- _PROMPT_:
For the data below, work out how many lines contain the word "parts" and supply only that number.

- _DATA SHOWN_:
┄┄┄┄┄┄┄┄┄┄┄┄┄┄┄┄┄┄┄┄
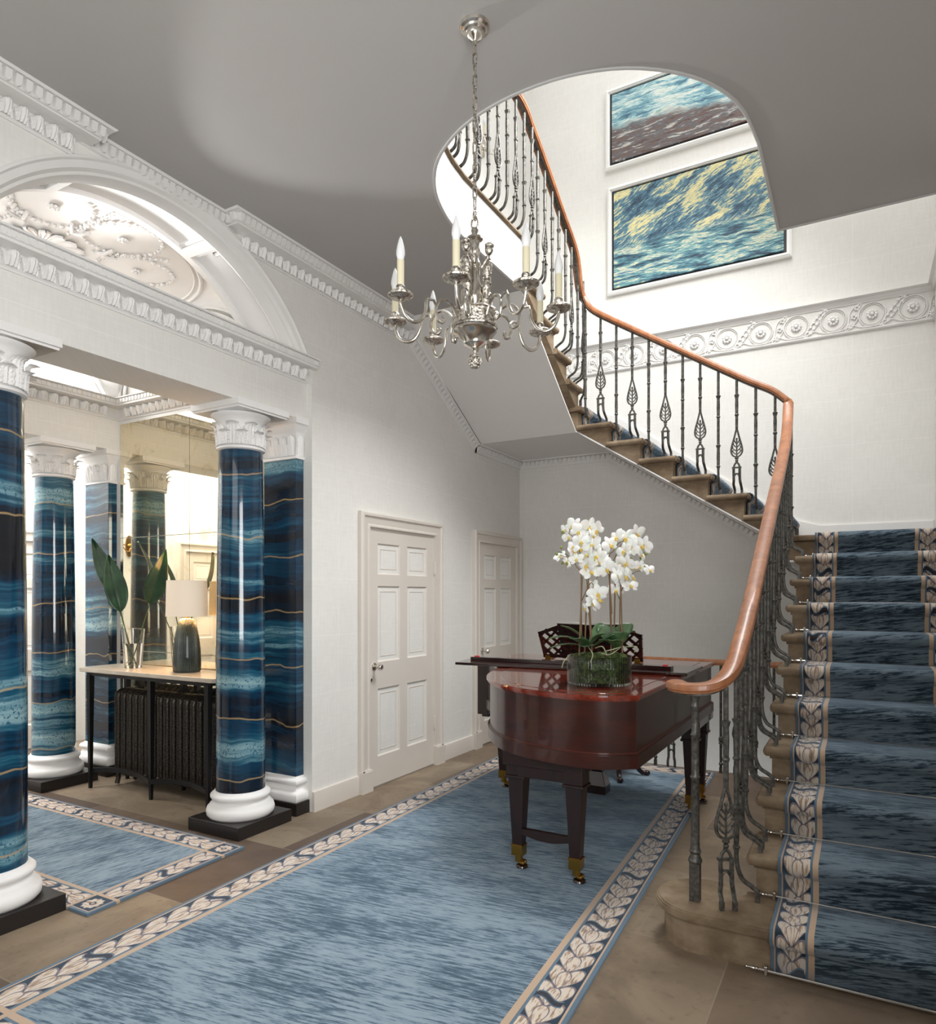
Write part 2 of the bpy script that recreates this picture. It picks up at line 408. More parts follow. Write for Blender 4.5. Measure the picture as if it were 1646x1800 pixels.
┄┄┄┄┄┄┄┄┄┄┄┄┄┄┄┄┄┄┄┄
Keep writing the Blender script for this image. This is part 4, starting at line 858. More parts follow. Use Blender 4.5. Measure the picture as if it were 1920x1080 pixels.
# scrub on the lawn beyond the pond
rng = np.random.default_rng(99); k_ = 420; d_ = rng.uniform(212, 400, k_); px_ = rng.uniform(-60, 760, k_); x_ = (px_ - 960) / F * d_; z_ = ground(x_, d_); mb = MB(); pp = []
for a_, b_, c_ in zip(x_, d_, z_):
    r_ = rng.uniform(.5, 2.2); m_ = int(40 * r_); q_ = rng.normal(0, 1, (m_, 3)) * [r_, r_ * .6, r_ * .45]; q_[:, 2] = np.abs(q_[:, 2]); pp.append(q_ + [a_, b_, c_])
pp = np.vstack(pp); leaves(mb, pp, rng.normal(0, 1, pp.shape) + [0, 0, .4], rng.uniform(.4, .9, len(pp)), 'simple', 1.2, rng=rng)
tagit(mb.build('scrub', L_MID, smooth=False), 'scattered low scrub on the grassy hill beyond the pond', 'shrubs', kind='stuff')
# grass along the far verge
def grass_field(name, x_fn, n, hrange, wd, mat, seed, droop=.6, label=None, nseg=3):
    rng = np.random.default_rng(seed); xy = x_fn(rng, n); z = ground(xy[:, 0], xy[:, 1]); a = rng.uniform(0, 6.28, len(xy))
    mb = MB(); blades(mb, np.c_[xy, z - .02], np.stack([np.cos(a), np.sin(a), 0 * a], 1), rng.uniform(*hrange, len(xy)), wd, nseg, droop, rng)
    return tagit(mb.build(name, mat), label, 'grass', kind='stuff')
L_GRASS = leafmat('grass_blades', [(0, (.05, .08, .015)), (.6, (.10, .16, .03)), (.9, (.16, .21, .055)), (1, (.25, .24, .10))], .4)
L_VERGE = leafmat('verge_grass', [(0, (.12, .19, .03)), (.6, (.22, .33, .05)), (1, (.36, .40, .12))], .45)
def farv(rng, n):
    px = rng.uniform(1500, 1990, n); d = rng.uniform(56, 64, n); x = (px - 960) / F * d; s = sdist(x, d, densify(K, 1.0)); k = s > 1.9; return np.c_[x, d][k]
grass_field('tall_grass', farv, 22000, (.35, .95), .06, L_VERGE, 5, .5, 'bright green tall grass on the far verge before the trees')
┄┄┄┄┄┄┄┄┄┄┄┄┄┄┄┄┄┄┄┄
- _CORRECT ANSWER_:
2